Когда в городке кто-нибудь умирал, устраивались публичные поминки. Сначала покойного несли по главной улице. Той, которая шла вдоль городской свалки. Оркестр играл безостановочно, музыка доносилась очень долго. Это по такой-то жаре… Траурный марш! Тащили тяжеленные сверкающие духовые инструменты, и разные огромные барабаны, обливаясь потом.
Когда мне ещё не было года, умер наш очень-очень близкий родственник. Молодой ещё совсем. Осталась вдова, тётя Валя, и трое их детей: два мальчика-школьника, Толик и Сашка, и девочка лет трёх. Светланка. Моя любимая двоюродная сестрёнка (слова «кузина» в нашем разговорном языке ещё не было). Люди пошли на похороны, а мою маму оставили дома сидеть с нами – со мной и Светкой, я была младше неё на два года. Похоронная процессия проходила по той самой улице, мимо нашего дома, и Светка кричала, глядя в окно: «Праздник! Праздник!».
…Виновника события приносили в клуб, выстраивалась очередь, в основном взрослые. Прощались, как положено. Во дворе клуба стояло два больших тутовых дерева, и все дети в это время, облепив снизу доверху деревья, лакомились тутовником черного цвета, и под деревом все было черно от упавших раздавленных ягод. После похорон процессия перемещалась в дом покойного. Хотя, некоторые из этих жилищ и домами-то не назвать было. Больше им подходило название «постройки», или, например, «лачуги». Да, именно «лачуги».
…Сперва приходили помянуть самые близкие, потом все по мере отдаления, и - в итоге - весь городок. Еды готовили много, но поместиться внутри, в тесных комнатах, могли очень немногие. Поэтому те, кто не поместился в первый раз, стояли на улице, и ждали своей очереди. Это называлось - вторая смена. Потом ждала третья смена. К вечеру на улице выстраивалась очередь, как в Питере в первые дни существования Макдональдса. Однажды, я помню, кто-то пришёл на поминки со своим ишаком. Ишак, ждал-ждал снаружи, и, видимо, ему всё это наскучило, ведь в меню поминок никогда не было сена, и он поднял ор. Его жуткие, как икота, конвульсивные трели долго разносились по округе… И как-то странно выглядели поминки под рёв ишака. Несерьёзно. Вот если бы он орал на свадьбе, то такого диссонанса не чувствовалось бы.
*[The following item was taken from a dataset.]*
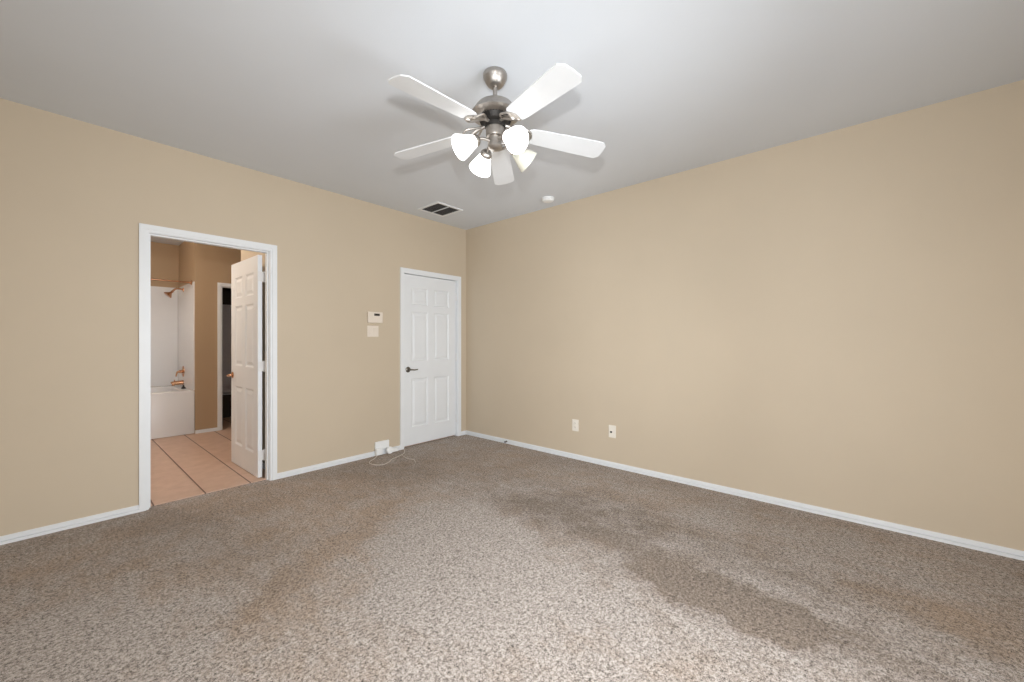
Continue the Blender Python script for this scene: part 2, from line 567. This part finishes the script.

Кто-то невидимый быстро перемывал тарелки, одни люди выходили, следующие входили. Садились за стол, застеленный абсолютно чистой скатертью, и накрывало ощущение, что это не та смена, которая состоит уже из двузначного числа, а самая первая. Все происходило хоть и оперативно, но чинно, чисто, сдержанно, как и подобало случаю. Только уже в конце всех, так сказать, смен, оставались опять самые близкие, и тогда уже не было никакой ни чинности, ни сдержанности… Наверное, уже можно было уже выдохнуть параличный вдох тогдашних приличий и отдаться своему горю. Но мы, дети, ощущали похороны не чьей-то безвозвратной потерей незаменимого человека, а одной из непреложных традицией нашего городка, да и вообще, жизни. Рождения, праздники, похороны, кино - это всё было жизнью. Как если бы мы читали книгу.